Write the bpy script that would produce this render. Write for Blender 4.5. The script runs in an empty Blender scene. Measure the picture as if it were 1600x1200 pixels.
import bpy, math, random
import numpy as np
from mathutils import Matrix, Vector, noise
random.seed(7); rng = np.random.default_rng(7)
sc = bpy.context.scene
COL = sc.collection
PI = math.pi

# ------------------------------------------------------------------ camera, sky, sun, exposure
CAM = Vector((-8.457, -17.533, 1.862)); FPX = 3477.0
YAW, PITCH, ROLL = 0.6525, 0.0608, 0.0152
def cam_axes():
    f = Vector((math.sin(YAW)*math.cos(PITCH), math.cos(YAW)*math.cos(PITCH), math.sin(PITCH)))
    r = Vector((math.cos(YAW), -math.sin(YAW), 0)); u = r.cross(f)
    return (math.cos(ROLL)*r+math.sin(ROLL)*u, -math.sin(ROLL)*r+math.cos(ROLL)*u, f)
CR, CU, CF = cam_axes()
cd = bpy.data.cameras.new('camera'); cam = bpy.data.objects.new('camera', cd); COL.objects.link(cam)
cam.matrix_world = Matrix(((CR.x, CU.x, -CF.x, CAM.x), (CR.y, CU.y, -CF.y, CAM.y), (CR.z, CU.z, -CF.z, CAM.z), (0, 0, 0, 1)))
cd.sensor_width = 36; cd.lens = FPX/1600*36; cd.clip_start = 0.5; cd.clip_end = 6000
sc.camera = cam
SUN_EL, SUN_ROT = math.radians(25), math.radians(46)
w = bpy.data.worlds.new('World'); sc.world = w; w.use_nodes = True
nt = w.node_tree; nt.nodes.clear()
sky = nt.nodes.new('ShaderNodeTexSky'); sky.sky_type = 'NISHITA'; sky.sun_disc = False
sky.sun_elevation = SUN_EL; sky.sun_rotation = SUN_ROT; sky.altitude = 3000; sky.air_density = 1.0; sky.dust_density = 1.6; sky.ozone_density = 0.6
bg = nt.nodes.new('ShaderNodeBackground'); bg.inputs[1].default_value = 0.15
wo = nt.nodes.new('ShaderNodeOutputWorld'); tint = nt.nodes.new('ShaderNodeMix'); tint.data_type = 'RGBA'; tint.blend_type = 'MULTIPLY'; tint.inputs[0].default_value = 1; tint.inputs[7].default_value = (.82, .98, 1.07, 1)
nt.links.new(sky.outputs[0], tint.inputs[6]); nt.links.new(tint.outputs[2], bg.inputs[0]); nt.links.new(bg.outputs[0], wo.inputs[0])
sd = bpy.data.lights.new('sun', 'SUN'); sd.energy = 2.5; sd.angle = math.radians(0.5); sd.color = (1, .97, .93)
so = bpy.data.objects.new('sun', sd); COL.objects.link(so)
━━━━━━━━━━
Could you quote the material above in full, exactly as it stands?

● **WRITTEN ANSWER**:
Write the bpy script that would produce this render. Write for Blender 4.5. The script runs in an empty Blender scene. Measure the picture as if it were 1600x1200 pixels.
import bpy, math, random
import numpy as np
from mathutils import Matrix, Vector, noise
random.seed(7); rng = np.random.default_rng(7)
sc = bpy.context.scene
COL = sc.collection
PI = math.pi

# ------------------------------------------------------------------ camera, sky, sun, exposure
CAM = Vector((-8.457, -17.533, 1.862)); FPX = 3477.0
YAW, PITCH, ROLL = 0.6525, 0.0608, 0.0152
def cam_axes():
    f = Vector((math.sin(YAW)*math.cos(PITCH), math.cos(YAW)*math.cos(PITCH), math.sin(PITCH)))
    r = Vector((math.cos(YAW), -math.sin(YAW), 0)); u = r.cross(f)
    return (math.cos(ROLL)*r+math.sin(ROLL)*u, -math.sin(ROLL)*r+math.cos(ROLL)*u, f)
CR, CU, CF = cam_axes()
cd = bpy.data.cameras.new('camera'); cam = bpy.data.objects.new('camera', cd); COL.objects.link(cam)
cam.matrix_world = Matrix(((CR.x, CU.x, -CF.x, CAM.x), (CR.y, CU.y, -CF.y, CAM.y), (CR.z, CU.z, -CF.z, CAM.z), (0, 0, 0, 1)))
cd.sensor_width = 36; cd.lens = FPX/1600*36; cd.clip_start = 0.5; cd.clip_end = 6000
sc.camera = cam
SUN_EL, SUN_ROT = math.radians(25), math.radians(46)
w = bpy.data.worlds.new('World'); sc.world = w; w.use_nodes = True
nt = w.node_tree; nt.nodes.clear()
sky = nt.nodes.new('ShaderNodeTexSky'); sky.sky_type = 'NISHITA'; sky.sun_disc = False
sky.sun_elevation = SUN_EL; sky.sun_rotation = SUN_ROT; sky.altitude = 3000; sky.air_density = 1.0; sky.dust_density = 1.6; sky.ozone_density = 0.6
bg = nt.nodes.new('ShaderNodeBackground'); bg.inputs[1].default_value = 0.15
wo = nt.nodes.new('ShaderNodeOutputWorld'); tint = nt.nodes.new('ShaderNodeMix'); tint.data_type = 'RGBA'; tint.blend_type = 'MULTIPLY'; tint.inputs[0].default_value = 1; tint.inputs[7].default_value = (.82, .98, 1.07, 1)
nt.links.new(sky.outputs[0], tint.inputs[6]); nt.links.new(tint.outputs[2], bg.inputs[0]); nt.links.new(bg.outputs[0], wo.inputs[0])
sd = bpy.data.lights.new('sun', 'SUN'); sd.energy = 2.5; sd.angle = math.radians(0.5); sd.color = (1, .97, .93)
so = bpy.data.objects.new('sun', sd); COL.objects.link(so)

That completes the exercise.